▸ **Do this**
Extract only the first line of the listing and every line after it up to and including the one with "sin, cos, pi = math.sin, math.cos, math.pi". Omit the pictures.

Begin

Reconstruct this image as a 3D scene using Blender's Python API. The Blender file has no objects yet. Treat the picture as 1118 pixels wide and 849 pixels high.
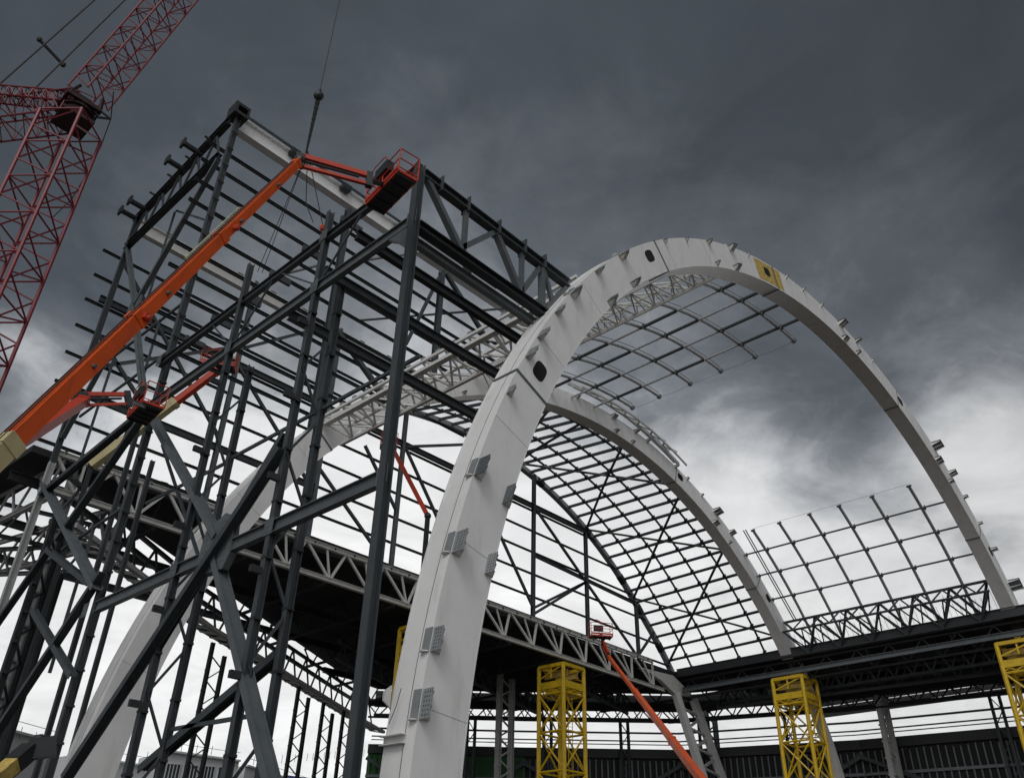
import bpy, math, random
from mathutils import Vector as V, Matrix
random.seed(7)
scene = bpy.context.scene
C = scene.collection
sin, cos, pi = math.sin, math.cos, math.pi

# ------------------------------------------------------------------ camera
# world origin = eye point of the photographer, ground 1.7 m below; X along the arches, Y along the hall
GZ = -1.7
YAW, PITCH, ROLL, FPX = math.radians(43.733159), math.radians(32.36419559), math.radians(1.44880711), 923.148
fw = V((cos(PITCH)*cos(YAW), cos(PITCH)*sin(YAW), sin(PITCH)))
r0 = fw.cross(V((0, 0, 1))).normalized(); u0 = r0.cross(fw)
rt = r0*cos(ROLL) + u0*sin(ROLL); up = -r0*sin(ROLL) + u0*cos(ROLL)
cam_d = bpy.data.cameras.new("camera"); cam = bpy.data.objects.new("camera", cam_d); C.objects.link(cam)
cam.matrix_world = Matrix(((rt.x, up.x, -fw.x, 0), (rt.y, up.y, -fw.y, 0), (rt.z, up.z, -fw.z, 0), (0, 0, 0, 1)))
cam_d.sensor_width = 36; cam_d.lens = 36*FPX/1118; cam_d.clip_end = 6000; cam_d.clip_start = .1
scene.camera = cam

# survey helpers: a sight line measured in the photo met with a known plane of the building
def ray(u, w): return rt*((u-559)/FPX) + up*(-(w-424.5)/FPX) + fw
def PX(u, w, x): d = ray(u, w); return d*(x/d.x)
def PY(u, w, y): d = ray(u, w); return d*(y/d.y)
def PZ(u, w, z): d = ray(u, w); return d*(z/d.z)
def PD(u, w, r): return ray(u, w).normalized()*r

# ------------------------------------------------------------------ materials
def mat(name, col, rough=.6, metal=0., var=.12, scale=3., bump=.0, dirt=None, dirt_amt=.4, emit=None):
    m = bpy.data.materials.new(name); m.use_nodes = True
    nt = m.node_tree; N = nt.nodes; L = nt.links
    b = N["Principled BSDF"]; b.inputs["Roughness"].default_value = rough; b.inputs["Metallic"].default_value = metal
    tc = N.new("ShaderNodeTexCoord"); ns = N.new("ShaderNodeTexNoise")
    ns.inputs["Scale"].default_value = scale; ns.inputs["Detail"].default_value = 6; ns.inputs["Roughness"].default_value = .65
    L.new(tc.outputs["Object"], ns.inputs["Vector"])
    rp = N.new("ShaderNodeValToRGB"); L.new(ns.outputs["Fac"], rp.inputs["Fac"])
    rp.color_ramp.elements[0].position = .3; rp.color_ramp.elements[1].position = .7
    rp.color_ramp.elements[0].color = tuple(c*(1-var) for c in col) + (1,)
    rp.color_ramp.elements[1].color = tuple(min(1, c*(1+var)) for c in col) + (1,)
    out = rp.outputs["Color"]
    if dirt:
        mp = N.new("ShaderNodeMapping"); mp.inputs["Scale"].default_value = (1.6, 1.6, .22)
        L.new(tc.outputs["Object"], mp.inputs["Vector"])
        n2 = N.new("ShaderNodeTexNoise"); n2.inputs["Scale"].default_value = 1.3; n2.inputs["Detail"].default_value = 8; n2.inputs["Roughness"].default_value = .7
        L.new(mp.outputs["Vector"], n2.inputs["Vector"])
        r2 = N.new("ShaderNodeValToRGB"); L.new(n2.outputs["Fac"], r2.inputs["Fac"])
        r2.color_ramp.elements[0].position = .52; r2.color_ramp.elements[0].color = (0, 0, 0, 1)
        r2.color_ramp.elements[1].position = .78; r2.color_ramp.elements[1].color = (dirt_amt,)*3 + (1,)
        mx = N.new("ShaderNodeMix"); mx.data_type = 'RGBA'
        L.new(r2.outputs["Color"], mx.inputs["Factor"]); L.new(out, mx.inputs["A"]); mx.inputs["B"].default_value = tuple(dirt) + (1,)
        out = mx.outputs["Result"]
    L.new(out, b.inputs["Base Color"])
    if bump:
        bp = N.new("ShaderNodeBump"); bp.inputs["Strength"].default_value = bump; bp.inputs["Distance"].default_value = .03
        L.new(ns.outputs["Fac"], bp.inputs["Height"]); L.new(bp.outputs["Normal"], b.inputs["Normal"])
    return m

M = dict(
    white=mat("white_paint", (.80, .80, .80), .45, 0, .04, 1.1, .04, (.46, .44, .40), .5),
    whitesteel=mat("white_steel", (.66, .66, .64), .5, 0, .08, 2, 0, (.33, .30, .26), .4),
    galv=mat("galvanised_steel", (.30, .32, .33), .45, .3, .15, 4),
    plate=mat("bolted_plate", (.13, .15, .16), .5, .3, .2, 6),
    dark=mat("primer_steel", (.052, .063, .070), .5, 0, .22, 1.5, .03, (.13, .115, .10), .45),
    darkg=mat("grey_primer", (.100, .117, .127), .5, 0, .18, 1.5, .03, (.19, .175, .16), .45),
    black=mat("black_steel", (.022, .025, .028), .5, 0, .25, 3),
    tube=mat("roof_tube", (.20, .21, .225), .38, .45, .12, 3),
    tubelight=mat('galvanised_tube', (.44, .45, .47), .38, .3, .1, 3),
    bare=mat("purlin_steel", (.05, .055, .06), .5, .1, .2, 3),
    lite=mat("light_grey_steel", (.46, .47, .47), .5, 0, .1, 2, 0, (.2, .17, .14), .45),
    deck=mat("roof_decking", (.018, .019, .022), .7, 0, .2, 1),
    hole=mat("dark_opening", (.006, .006, .006), .9, 0, .1),
    orange=mat("orange_paint", (.74, .10, .010), .38, 0, .12, 1.2, .02, (.25, .06, .03), .6),
    orange2=mat("red_orange_paint", (.50, .042, .014), .45, 0, .12, 2),
    cream=mat("cream_paint", (.55, .47, .25), .45, 0, .08, 2, 0, (.3, .24, .14), .4),
    yellow=mat("yellow_paint", (.62, .41, .010), .45, 0, .15, 2, 0, (.26, .15, .03), .6),
    ochre=mat("yellow_primer_patch", (.55, .40, .11), .6, 0, .45, 3.5),
    maroon=mat('crane_machinery', (.030, .008, .010), .6, 0, .3, 3),
    red=mat("crane_red_paint", (.20, .014, .026), .45, 0, .18, 1.2),
    rubber=mat("rubber", (.02, .02, .02), .8, 0, .2),
    cable=mat("steel_cable", (.03, .03, .033), .5, .3, .1),
    hose=mat("hose_tray", (.35, .36, .26), .6, 0, .25, 5),
    conc=mat("concrete", (.085, .08, .075), .85, 0, .15, 1, .05),
    clad=mat("white_cladding", (.55, .56, .57), .6, 0, .06, .5),
    green=mat("green_hoarding", (.035, .13, .045), .7, 0, .2, .6),
    slat=mat("slat_steel", (.16, .18, .19), .45, .3, .2, 2),
    glass=mat("window_glass", (.04, .05, .06), .15, 0, .2),
    blue=mat("blue_sheet", (.03, .07, .30), .6, 0, .2),
    ground=mat("site_ground", (.10, .093, .083), .95, 0, .3, .15, .3),
    skin=mat("skin", (.35, .20, .13), .6, 0, .1), vest=mat("orange_vest", (.75, .14, .03), .8, 0, .1), cloth=mat("dark_cloth", (.04, .045, .06), .9, 0, .2),
    helmet=mat("helmet_shell", (.7, .7, .66), .35, 0, .05),
)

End

▸ **Final answer**
Reconstruct this image as a 3D scene using Blender's Python API. The Blender file has no objects yet. Treat the picture as 1118 pixels wide and 849 pixels high.
import bpy, math, random
from mathutils import Vector as V, Matrix
random.seed(7)
scene = bpy.context.scene
C = scene.collection
sin, cos, pi = math.sin, math.cos, math.pi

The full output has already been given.